Scripts that build scenes:
>>>>>
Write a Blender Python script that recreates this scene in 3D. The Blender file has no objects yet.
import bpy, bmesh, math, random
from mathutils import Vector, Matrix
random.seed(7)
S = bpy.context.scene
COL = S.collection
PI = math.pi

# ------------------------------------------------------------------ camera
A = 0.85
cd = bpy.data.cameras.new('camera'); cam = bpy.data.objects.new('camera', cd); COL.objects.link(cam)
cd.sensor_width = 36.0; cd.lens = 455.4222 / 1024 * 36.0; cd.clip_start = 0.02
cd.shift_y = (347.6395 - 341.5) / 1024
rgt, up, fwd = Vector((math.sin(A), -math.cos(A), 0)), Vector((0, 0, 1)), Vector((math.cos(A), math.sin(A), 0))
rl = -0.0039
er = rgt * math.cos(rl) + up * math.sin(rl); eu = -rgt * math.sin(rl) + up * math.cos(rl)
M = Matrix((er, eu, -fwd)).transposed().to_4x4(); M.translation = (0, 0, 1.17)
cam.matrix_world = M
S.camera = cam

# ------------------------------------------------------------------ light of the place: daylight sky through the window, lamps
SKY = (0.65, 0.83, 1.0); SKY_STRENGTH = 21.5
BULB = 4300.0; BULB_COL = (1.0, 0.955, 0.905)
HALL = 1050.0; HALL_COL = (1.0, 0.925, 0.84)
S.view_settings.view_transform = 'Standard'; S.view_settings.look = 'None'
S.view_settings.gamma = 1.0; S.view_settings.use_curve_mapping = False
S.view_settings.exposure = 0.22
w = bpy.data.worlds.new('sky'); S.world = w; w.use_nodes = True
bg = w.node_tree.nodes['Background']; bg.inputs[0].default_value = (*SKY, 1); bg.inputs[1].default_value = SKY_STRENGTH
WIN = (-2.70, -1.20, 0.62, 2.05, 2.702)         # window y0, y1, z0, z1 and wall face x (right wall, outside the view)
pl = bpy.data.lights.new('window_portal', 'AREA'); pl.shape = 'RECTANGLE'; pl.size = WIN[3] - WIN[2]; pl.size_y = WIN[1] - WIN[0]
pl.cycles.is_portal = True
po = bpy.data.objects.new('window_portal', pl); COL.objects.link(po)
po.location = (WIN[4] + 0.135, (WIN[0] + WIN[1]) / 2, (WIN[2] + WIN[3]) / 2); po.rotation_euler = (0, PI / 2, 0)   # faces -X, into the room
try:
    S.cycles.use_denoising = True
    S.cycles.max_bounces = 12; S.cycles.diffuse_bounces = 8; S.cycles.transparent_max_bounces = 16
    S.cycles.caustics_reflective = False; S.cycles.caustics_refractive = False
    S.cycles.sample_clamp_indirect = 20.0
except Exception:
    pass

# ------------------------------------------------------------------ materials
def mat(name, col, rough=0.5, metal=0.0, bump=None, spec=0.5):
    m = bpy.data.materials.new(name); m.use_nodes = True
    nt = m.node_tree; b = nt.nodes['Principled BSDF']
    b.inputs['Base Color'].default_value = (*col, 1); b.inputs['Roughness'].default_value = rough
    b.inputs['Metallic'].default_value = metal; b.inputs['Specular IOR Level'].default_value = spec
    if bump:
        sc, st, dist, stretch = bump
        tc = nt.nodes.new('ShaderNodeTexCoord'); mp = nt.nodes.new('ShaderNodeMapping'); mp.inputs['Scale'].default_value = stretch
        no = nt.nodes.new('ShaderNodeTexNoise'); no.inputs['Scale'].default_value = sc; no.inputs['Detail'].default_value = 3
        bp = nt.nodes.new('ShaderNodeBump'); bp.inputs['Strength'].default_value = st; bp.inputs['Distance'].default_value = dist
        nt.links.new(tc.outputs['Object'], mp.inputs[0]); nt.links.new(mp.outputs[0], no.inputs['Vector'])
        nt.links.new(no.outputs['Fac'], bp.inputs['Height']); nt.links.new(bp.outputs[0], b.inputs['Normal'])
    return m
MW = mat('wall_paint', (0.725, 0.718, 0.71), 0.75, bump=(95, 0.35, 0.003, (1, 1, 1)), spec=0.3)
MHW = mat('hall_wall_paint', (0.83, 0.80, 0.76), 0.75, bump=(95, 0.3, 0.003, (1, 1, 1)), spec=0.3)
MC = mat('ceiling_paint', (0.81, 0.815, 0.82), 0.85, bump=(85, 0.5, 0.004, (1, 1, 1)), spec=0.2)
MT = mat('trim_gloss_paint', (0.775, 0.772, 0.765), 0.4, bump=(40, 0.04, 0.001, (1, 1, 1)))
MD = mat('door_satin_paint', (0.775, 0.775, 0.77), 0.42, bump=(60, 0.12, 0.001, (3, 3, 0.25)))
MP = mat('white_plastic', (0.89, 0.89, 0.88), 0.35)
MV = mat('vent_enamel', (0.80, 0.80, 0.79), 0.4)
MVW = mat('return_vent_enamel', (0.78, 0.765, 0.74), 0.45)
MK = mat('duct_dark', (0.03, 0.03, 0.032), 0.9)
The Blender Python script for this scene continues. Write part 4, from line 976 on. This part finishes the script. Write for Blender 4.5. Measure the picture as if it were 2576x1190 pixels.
<<<<<
**REQUIRED TASK:**
Starting at the first line of the material above, reproduce each line exactly up to and including the line with "PI = math.pi".

**REPLY:**
Write a Blender Python script that recreates this scene in 3D. The Blender file has no objects yet.
import bpy, bmesh, math, random
from mathutils import Vector, Matrix
random.seed(7)
S = bpy.context.scene
COL = S.collection
PI = math.pi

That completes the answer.